Directions for this task =>
Do any lines in the data below contain "pixels"? If so, copy every one of them.

Material shown =>

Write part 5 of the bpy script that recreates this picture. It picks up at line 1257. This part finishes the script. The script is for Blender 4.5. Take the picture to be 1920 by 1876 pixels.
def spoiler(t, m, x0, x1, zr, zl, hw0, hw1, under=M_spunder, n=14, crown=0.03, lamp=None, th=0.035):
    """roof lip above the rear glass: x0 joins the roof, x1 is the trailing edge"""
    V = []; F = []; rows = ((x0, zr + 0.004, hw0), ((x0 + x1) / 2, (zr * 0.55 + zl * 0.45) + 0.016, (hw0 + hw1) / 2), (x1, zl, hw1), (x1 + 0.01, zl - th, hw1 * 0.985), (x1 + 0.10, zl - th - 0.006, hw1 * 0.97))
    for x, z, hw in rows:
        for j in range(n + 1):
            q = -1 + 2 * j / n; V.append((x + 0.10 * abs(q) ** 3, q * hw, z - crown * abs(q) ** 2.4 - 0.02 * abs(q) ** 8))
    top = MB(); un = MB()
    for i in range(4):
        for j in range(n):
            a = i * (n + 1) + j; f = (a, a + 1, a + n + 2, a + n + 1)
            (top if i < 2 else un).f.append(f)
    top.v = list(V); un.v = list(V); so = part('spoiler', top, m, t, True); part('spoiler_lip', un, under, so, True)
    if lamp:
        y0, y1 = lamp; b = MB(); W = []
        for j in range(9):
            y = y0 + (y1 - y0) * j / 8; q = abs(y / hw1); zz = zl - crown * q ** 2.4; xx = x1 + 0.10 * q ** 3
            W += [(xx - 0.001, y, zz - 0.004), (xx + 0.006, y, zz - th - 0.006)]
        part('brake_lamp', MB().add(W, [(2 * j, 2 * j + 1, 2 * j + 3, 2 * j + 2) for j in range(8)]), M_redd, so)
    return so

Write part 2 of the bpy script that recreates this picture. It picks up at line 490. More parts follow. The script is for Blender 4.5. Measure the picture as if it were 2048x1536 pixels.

Reply =>
Write part 5 of the bpy script that recreates this picture. It picks up at line 1257. This part finishes the script. The script is for Blender 4.5. Take the picture to be 1920 by 1876 pixels.
Write part 2 of the bpy script that recreates this picture. It picks up at line 490. More parts follow. The script is for Blender 4.5. Measure the picture as if it were 2048x1536 pixels.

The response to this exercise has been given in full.